Business | Oil & Gas
Bush will again urge Congress to lift ban on drilling off US coastline
For a quarter-century, drilling for oil and gas off nearly all the American coastline has been banned in part to protect tourism and to lessen the chances of spills.
Washington: For a quarter-century, drilling for oil and gas off nearly all the American coastline has been banned in part to protect tourism and to lessen the chances of spills.
Then gasoline prices topped $4 a gallon this summer. Drivers and others began clamouring for federal lawmakers to do something about the record price of oil, much of it produced in foreign countries.
In response, President George W. Bush is renewing his call to open US coastal waters to oil and gas development, arguing that it is high time to battle high prices with increased domestic production.
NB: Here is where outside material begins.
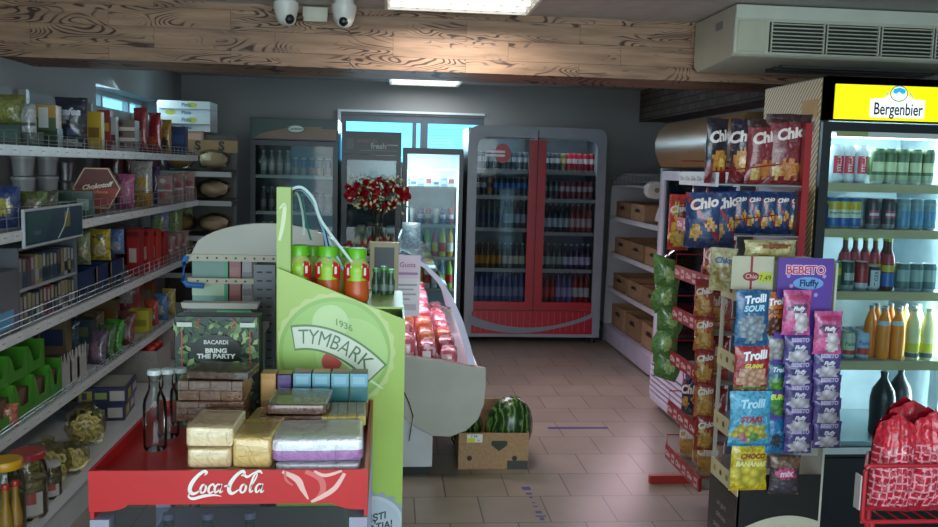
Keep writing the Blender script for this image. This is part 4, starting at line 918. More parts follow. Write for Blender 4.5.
for j in range(2):
    for i in range(6):
        px = 842+i*14+j*5; Y = BY+.165+j*.07; X = solveX(px, Y, .9); nm = ['second', 'third'][j]
        if i < 2: can(f'pale blue can {nm} line back, {ORD[i]} from left, fourth cooler shelf', (X, Y, BZ4+.001), 'a8b8c8', ((.3, .6, 'c05a50'),), None, .0285, .12, 12, group='cans behind on the fourth cooler shelf', parts=False)
        else: bottle(f'soft drink bottle {nm} line back, {ORD[i]} from left, fourth cooler shelf', (X, Y, BZ4+.001), orp, m(['f08c28', 'f08c28', 'e8c070', 'ddd8a0'][i-2], 'gloss'), '8c9498', (['ff9820', 'ff9820', 'ffd070', 'f0e090'][i-2], 'gloss', .15), group='bottles behind on the fourth cooler shelf', seg=12)
big = [(.05, 0), (.056, .012), (.056, .12), (.058, .19), (.05, .235), (.022, .285), (.016, .295), (.016, .32)]
for i, px in enumerate((884, 901)):
    Y = BY+.12+.08*i; bottle(f'large black plastic bottle on the bottom shelf of the beer cooler, {ORD[i]} from the left', (solveX(px, Y, .7), Y, .452), sc_prof(big, .055, .29), m('14181a', 'gloss'), '20262a', None, [(.10, .16, '1e2428')], group='large black bottles in the beer cooler', seg=20)

# ================================================================ CARDBOARD SWEETS STAND
CY = 2.90; q0 = P(742, 480, Y=CY); q1 = P(823, 480, Y=CY); CX0 = q0.x-.012; CX1 = q1.x; CD = .26; cw = CX1-CX0
ctop = P(760, 262, Y=CY).z
t = thing('sweets_stand', 'white and black cardboard display stand hung with bags of sweets', 'display stand', (CX0, CY, 0))
crd = m('b9b6a8', 'matte'); blk = m('1c1b1a', 'gloss')
G().box(cw-.008, cw, 0, CD, .0, ctop+.0, crd).build('side_panel', t)
G().box(.0, cw-.008, .035, .041, .62, ctop, m('a8a79c')).build('back_board', t)
G().box(0, cw-.008, 0, .006, .0, P(780, 475, Y=CY).z, blk).build('front_panel', t)
pz0 = P(735, 512, Y=CY).z
g = G(); n = 14; g.poly([(.0, -.0012, .0)]+[(cw*.02+cw*.96*k/n, -.0012, pz0-.10+.085*math.sin(math.pi*(.12+.62*k/n))) for k in range(n+1)]+[(cw*.98, -.0012, 0)], m('b9b4a0', 'gloss')); g.build('front_print', t)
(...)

He was planning to ask Congress yesterday to lift the drilling moratoria that have been in effect since 1981 in more than 80 per cent of the country's Outer Continental Shelf and to let states help to decide where to allow drilling.
"The president believes Congress shouldn't waste any more time," White House press secretary Dana Perino said. "He will explicitly call on Congress to... pass legislation lifting the congressional ban on safe, environmentally friendly offshore oil drilling."
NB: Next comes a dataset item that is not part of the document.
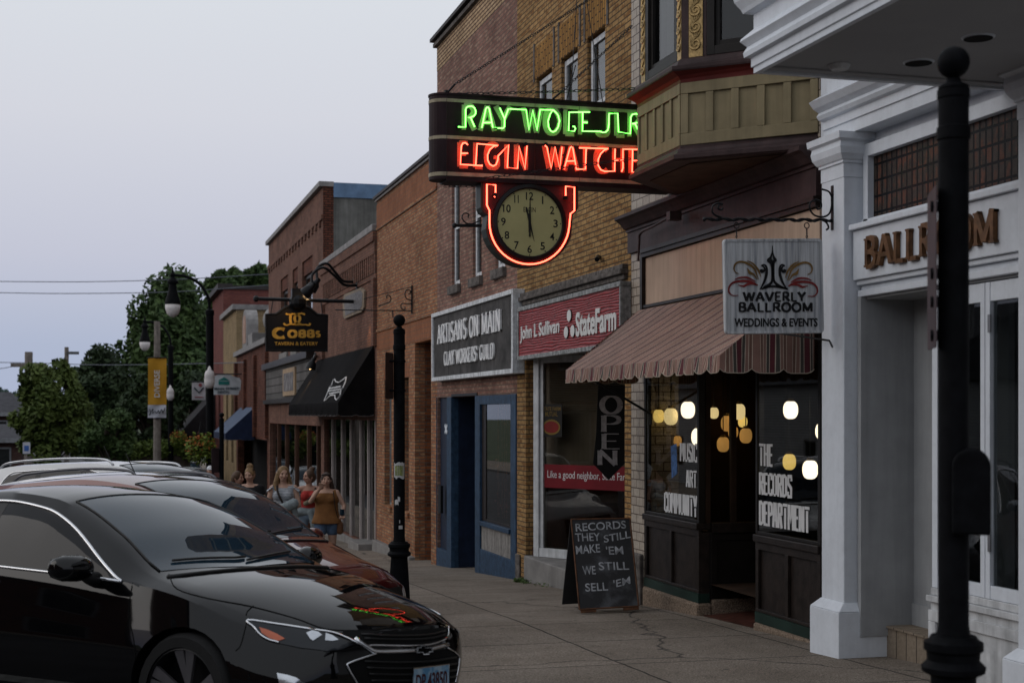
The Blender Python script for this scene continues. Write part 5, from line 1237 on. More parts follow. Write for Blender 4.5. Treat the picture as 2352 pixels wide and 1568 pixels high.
def sbt(s_, x0, y0, x1, y1, h):
    """stencil words; corners in hundredths of the board"""
    bl, br = BD(x0 / 100, (y0 + h) / 100, .001), BD(x1 / 100, (y1 + h) / 100, .001); tl = BD(x0 / 100, y0 / 100, .001)
    txt(s_, bl, br, tl, .0015, 'stencilled_lettering', m_chalk, fr_, bold=.012, nrm=nb)
sbt('RECORDS', 6, 5, 92, 2.5, 9); sbt('THEY', 4, 16, 46, 16, 9); sbt('STILL', 52, 19, 98, 14, 8.5); sbt('MAKE', 3, 30, 44, 28.5, 9.5); sbt("'EM", 54, 31.5, 83, 31.5, 9.5)
sbt('WE', 11, 53, 33, 53, 9.5); sbt('STILL', 39, 49, 90, 50, 9); sbt('SELL', 13, 72, 51, 72, 9); sbt("'EM", 61, 70, 90, 66, 8.5)

# ================================================================ tavern awning, signs
def zuf(x, y, u): return pu(x, y, u).z
ta0, ta1 = 31.35 + .35, U(733)
vfT = 4.93
taw = awning('black_awning', 'plain black canvas awning with a white outlined emblem', U(862) + .02, pv(664, 960, vfT).y, V0 - .03, (pv(862, 793, V0).z + pv(722, 830, V0).z) / 2 - .0, vfT, pv(780, 925, vfT).z + .02, .32, M('black_canvas', (.007, .0065, .007), .9, var=.3, spec=.05), 45, edge=M('pale_fray', (.16, .15, .15), .9))
# emblem on the awning slope
zt_, zf_ = (pv(862, 793, V0).z + pv(722, 830, V0).z) / 2, pv(780, 925, vfT).z + .02
A0 = Vector((V0 - .03, 0, zt_)); A1 = Vector((vfT, 0, zf_)); An = Vector((A1.z - A0.z, 0, -(A1.x - A0.x))).normalized()
if An.z < 0: An = -An
def onaw(x, y, d=.006):
    r = ray(x, y); p0 = A0 + An * d; t = (p0 - O0).dot(An) / r.dot(An); return O0 + r * t
m_wemb = M('emblem_white', (.6, .6, .6), .7)
out_ = [(796, 866), (789, 878), (780, 881), (774, 877), (769, 872), (765, 874), (762, 884), (756, 895), (752, 905), (748, 918), (746, 921), (752, 917), (757, 912), (764, 912), (770, 915), (777, 919), (781, 916), (783, 905), (790, 896), (794, 882), (796, 866)]
def Z4(x, y): return onaw((450 + x / 2.851) * .9408, (600 + y / 2.851) * .9408, .012)
mb = MB(); mb.tube([Z4(x, y) for x, y in ((1128, 912), (1122, 945), (1105, 985), (1090, 1005), (1085, 1040), (1060, 1072), (1050, 1062), (1048, 1038), (1020, 1040), (1003, 1052), (985, 1072), (973, 1076), (985, 1050), (998, 1020), (1010, 985), (1025, 968), (1035, 935), (1048, 928), (1055, 945), (1075, 950), (1095, 938), (1128, 912))], .016, 5); mb.build('emblem_outline', m_wemb, taw)
for k, (a, b, c_) in enumerate(((1010, 1090, 985), (1004, 1092, 1003), (1010, 1084, 1022))):
    rr = random.Random(k); mb = MB(); mb.tube([Z4(lerp(a, b, i / 16), c_ + 9 * (i % 2) - 4 - (i - 8) * .9) for i in range(17)], .014, 4); mb.build('emblem_script', m_wemb, taw)
# tavern sign
UC = 34.8
def CB(zx, zy, d=0): return pu((450 + zx / 2.851) * .9408, (600 + zy / 2.851) * .9408, UC - d)
TS = thing('tavern_sign', CB(780, 375), 'black arched tavern sign with glowing gold lettering', 'sign')
arch = [(570, 728), (570, 475), (640, 475), (668, 455), (700, 430), (740, 417), (785, 413), (830, 418), (868, 432), (900, 458), (925, 478), (993, 480), (993, 728)]
mb = MB(); mb.prism([CB(x, y) for x, y in arch], (0, .10, 0)); mb.build('board', M('sign_gloss_black', (.006, .006, .007), .3), TS)
mb = MB(); mb.tube([CB(x, y, .0) for x, y in arch], .035, 6, closed=True); mb.build('frame', m_iron, TS)
m_gl = M('gold_leaf', (.62, .36, .07), .35, metal=.7, var=.25, vs=6)
def cstroke(pts, hw, sub=5):
    P = catmull([Vector((x, y, 0)) for x, y in pts], sub); mb = MB(); ribbon(mb, [(p.x, p.y) for p in P], lambda dx, dy: hw * (.5 + .5 * abs(dy)), lambda x, y, d: CB(x, y, d), .012, .03); mb.build('gold_emblem', m_gl, TS)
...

For their part, lawmakers have their own plan: Legislation that would continue the ban into late 2009 was scheduled to be considered yesterday by the House Appropriations Committee.
Congressional Demo-crats, joined by some Republican lawmakers from coastal states, have opposed lifting the prohibition that has barred energy companies from waters along both the East and West coasts and in the eastern Gulf of Mexico for 27 years.
On Monday, Republican presidential candidate Sen John McCain made lifting the federal ban on offshore oil and gas development a key part of his energy plan. McCain said states should be allowed to pursue energy exploration in waters near their coasts and get some of the royalty revenue.